Los reyes no salieron de Bilbao. Según la crónica, muy almibarada, todo resultó a plena satisfacción. Los reyes participaron en la procesión del Octavario del Corpus, que se cambió de fecha: tocaba el 12 de junio y en Bilbao se celebró el 23. Por entonces las principales fiestas religiosas de la villa era el Corpus y su octava. Los reyes cerraron la procesión portando un cirio, lo que «edificó a todos los concurrentes». Luego permitieron que los niños, que iban vestidos de angelitos, les besasen las manos…
El Ayuntamiento consideró un éxito la visita, que terminó con donativos reales a causas caritativas. Además, obtuvo la autorización para construir la Plaza Nueva, que se decidió llamar «plaza de Fernando VII» y que llevase en el centro una estatua ecuestre del rey. Se cambió de opinión cuando terminó el periodo absolutista.
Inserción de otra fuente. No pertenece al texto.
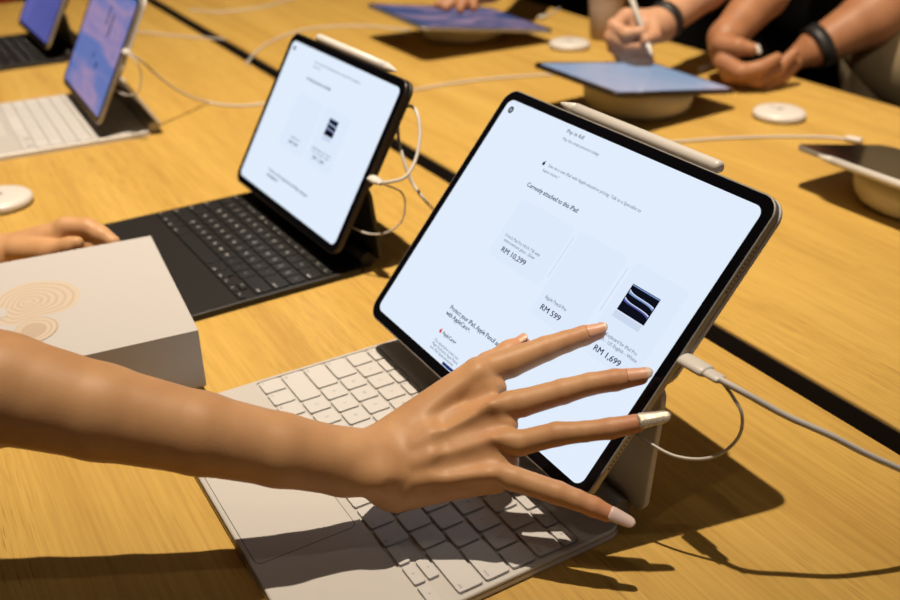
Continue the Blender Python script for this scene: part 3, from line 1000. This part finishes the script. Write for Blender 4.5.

Si el Ayuntamiento pretendía afianzar el espíritu realista de Bilbao, su crónica tuvo que ser contraproducente, por la multiplicación de adulaciones empalagosas, en un relato ampuloso en el que los bilbaínos parecían caer en un arrobamiento místico al contemplar a los reyes. Ni el lenguaje pomposo encajaba con los bilbaínos ni era creíble tal veneración.